I'm concerned that if someone didn't really like Temporum, they aren't going to bother playing again with the expansion. Also, the majority of the time that I've introduced people to Temporum, it has been with the expansion. Or at least, with the player cards from the expansion, not with the new zones usually. And even then, it's been very hit or miss.
I think I've said this before, but the biggest complaint I get is that it feels like there aren't meaningful choices. And the reason it feels like this is that the best choices are only slightly better than the worst ones. People are used to games where a good/experienced player will absolutely crush a bad/new player, not one where he will only just barely win.
Well, you could try using the new zones too! Some of the new zones push planning ahead in particular. And some of the new things have very visible payoffs.
I do not think that an expansion sucks in people who did not like the original. It has a chance to reach more people due to new people seeing the game when someone pulls it out to try the expansion. And it has a better chance of impressing those new people if the expansion makes it a better game for them. But if they already tried it and didn't like it, sure why would they try it again.

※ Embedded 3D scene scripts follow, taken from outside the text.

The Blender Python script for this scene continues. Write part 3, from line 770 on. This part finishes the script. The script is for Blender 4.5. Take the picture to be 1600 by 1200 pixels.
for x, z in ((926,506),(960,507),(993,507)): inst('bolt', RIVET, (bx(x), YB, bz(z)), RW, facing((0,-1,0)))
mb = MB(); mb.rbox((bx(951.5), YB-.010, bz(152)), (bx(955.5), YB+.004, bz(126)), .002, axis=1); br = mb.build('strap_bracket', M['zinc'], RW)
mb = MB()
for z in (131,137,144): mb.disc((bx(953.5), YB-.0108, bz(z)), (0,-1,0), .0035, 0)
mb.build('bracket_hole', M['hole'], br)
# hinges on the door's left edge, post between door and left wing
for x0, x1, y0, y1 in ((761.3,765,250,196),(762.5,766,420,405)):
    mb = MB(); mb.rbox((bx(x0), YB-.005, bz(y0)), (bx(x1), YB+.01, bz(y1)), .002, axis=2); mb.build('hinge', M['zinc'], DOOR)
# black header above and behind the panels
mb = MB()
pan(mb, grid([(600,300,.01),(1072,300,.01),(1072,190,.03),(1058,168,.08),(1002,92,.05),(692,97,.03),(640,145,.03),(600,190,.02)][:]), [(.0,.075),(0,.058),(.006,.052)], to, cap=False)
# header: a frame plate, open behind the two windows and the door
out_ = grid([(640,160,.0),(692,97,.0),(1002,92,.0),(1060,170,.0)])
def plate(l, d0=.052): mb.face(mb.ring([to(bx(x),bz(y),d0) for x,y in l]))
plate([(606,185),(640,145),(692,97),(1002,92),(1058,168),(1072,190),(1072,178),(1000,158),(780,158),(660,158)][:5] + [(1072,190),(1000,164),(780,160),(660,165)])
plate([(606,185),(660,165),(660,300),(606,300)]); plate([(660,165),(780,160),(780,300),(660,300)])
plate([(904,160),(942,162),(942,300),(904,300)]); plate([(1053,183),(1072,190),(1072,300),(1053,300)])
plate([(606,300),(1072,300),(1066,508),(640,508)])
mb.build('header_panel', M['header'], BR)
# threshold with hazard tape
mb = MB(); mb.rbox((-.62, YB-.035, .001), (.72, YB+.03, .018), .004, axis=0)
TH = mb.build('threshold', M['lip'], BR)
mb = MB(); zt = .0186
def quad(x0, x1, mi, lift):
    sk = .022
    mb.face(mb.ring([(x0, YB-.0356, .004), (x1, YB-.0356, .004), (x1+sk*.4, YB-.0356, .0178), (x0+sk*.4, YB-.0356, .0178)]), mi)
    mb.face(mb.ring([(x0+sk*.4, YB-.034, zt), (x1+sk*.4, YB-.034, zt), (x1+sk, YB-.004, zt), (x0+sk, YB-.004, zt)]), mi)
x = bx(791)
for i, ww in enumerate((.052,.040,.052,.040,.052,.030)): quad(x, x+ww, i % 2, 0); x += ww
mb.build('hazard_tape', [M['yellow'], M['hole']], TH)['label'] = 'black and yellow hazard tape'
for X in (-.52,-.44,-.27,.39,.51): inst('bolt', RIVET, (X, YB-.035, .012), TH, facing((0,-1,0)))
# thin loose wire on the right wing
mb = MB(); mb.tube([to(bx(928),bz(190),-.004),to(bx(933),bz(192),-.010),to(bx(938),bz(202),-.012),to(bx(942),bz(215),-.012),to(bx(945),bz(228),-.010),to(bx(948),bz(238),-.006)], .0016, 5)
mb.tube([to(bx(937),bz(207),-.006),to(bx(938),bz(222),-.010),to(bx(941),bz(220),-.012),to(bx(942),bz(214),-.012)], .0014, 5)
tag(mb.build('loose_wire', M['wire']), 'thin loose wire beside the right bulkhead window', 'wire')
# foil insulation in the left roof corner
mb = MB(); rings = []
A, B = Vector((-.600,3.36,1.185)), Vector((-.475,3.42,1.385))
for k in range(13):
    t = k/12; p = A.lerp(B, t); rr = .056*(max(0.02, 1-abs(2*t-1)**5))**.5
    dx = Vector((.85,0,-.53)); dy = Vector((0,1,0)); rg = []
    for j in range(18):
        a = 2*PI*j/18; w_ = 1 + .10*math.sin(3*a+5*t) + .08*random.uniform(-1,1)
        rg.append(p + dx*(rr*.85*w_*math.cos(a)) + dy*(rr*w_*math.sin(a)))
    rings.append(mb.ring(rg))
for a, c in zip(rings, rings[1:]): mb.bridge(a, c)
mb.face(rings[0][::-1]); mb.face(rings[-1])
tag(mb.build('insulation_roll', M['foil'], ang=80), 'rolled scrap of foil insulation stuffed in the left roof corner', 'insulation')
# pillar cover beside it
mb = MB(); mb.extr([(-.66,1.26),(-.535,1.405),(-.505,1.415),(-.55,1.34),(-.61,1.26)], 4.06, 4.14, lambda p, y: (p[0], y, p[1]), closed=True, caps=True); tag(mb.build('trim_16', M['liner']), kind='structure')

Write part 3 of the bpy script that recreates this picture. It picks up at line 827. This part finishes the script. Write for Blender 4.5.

When I was playtesting the game, people liked that it was close. I don't have any market research to really know what the world thinks. Obv. it would be trivial to double all bonuses and widen that gap.
As I've probably said in this thread even, I think the big mistake I made in the original is the choose-one zones. Some players park there and then think there was nothing to do, since they didn't do anything. And they didn't change history so they think changing history doesn't matter either. No-one thinks these things when playing with me, because they expect to lose and then lose; clearly there was something about what I was doing that was better. But the box never includes an experienced player.